▸ **TASK TO COMPLETE**:
What lines of the data hold the string "part"? Pull each one out.
══════════════════════════════
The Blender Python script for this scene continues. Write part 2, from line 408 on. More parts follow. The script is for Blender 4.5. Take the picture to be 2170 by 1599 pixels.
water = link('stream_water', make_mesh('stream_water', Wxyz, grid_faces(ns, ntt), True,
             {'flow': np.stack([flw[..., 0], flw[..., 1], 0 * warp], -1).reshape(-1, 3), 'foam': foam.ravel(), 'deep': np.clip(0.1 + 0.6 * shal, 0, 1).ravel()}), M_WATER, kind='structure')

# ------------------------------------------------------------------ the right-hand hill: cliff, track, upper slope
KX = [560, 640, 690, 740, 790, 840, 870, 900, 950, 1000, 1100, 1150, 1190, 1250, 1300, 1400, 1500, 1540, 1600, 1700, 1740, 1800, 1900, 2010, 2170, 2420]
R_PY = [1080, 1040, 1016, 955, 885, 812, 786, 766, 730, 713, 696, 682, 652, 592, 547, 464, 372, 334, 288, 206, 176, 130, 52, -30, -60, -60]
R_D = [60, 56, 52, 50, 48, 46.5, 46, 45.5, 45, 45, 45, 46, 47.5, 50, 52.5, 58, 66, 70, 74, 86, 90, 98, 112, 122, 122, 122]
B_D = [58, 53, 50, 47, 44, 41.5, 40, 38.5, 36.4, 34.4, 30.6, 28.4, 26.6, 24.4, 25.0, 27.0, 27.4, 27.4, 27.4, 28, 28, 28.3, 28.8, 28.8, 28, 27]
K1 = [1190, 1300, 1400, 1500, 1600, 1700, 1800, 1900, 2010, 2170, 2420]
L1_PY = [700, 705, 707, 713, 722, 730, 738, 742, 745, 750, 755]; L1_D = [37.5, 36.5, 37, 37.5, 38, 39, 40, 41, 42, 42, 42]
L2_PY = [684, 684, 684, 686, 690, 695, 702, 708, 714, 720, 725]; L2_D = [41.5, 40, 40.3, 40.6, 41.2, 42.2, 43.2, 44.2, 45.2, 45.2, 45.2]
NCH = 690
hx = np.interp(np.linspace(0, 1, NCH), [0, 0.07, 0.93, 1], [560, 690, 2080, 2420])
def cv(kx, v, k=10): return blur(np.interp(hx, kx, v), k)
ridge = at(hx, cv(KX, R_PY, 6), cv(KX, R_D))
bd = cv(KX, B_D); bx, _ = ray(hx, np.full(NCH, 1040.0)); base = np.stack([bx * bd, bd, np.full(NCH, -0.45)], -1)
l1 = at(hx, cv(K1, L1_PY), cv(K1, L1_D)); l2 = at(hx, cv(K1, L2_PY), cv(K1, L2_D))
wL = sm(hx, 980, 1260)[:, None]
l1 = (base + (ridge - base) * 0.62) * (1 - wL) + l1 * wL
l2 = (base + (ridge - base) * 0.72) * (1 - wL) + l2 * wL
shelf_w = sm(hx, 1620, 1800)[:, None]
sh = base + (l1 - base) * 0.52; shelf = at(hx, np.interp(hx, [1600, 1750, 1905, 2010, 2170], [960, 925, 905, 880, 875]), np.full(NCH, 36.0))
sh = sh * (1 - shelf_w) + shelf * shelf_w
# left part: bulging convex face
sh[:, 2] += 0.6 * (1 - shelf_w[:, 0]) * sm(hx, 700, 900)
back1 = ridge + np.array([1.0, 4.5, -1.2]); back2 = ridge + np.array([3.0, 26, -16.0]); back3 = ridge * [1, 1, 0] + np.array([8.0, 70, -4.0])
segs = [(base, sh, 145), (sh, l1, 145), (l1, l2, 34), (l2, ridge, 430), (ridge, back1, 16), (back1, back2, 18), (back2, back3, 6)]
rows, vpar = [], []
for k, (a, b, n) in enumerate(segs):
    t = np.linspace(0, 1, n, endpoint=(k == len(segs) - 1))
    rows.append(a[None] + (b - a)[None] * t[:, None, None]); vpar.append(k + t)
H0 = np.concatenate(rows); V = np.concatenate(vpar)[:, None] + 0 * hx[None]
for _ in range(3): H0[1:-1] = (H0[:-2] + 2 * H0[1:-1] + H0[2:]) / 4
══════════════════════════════
▸ **IN RESPONSE**:
The Blender Python script for this scene continues. Write part 2, from line 408 on. More parts follow. The script is for Blender 4.5. Take the picture to be 2170 by 1599 pixels.
# left part: bulging convex face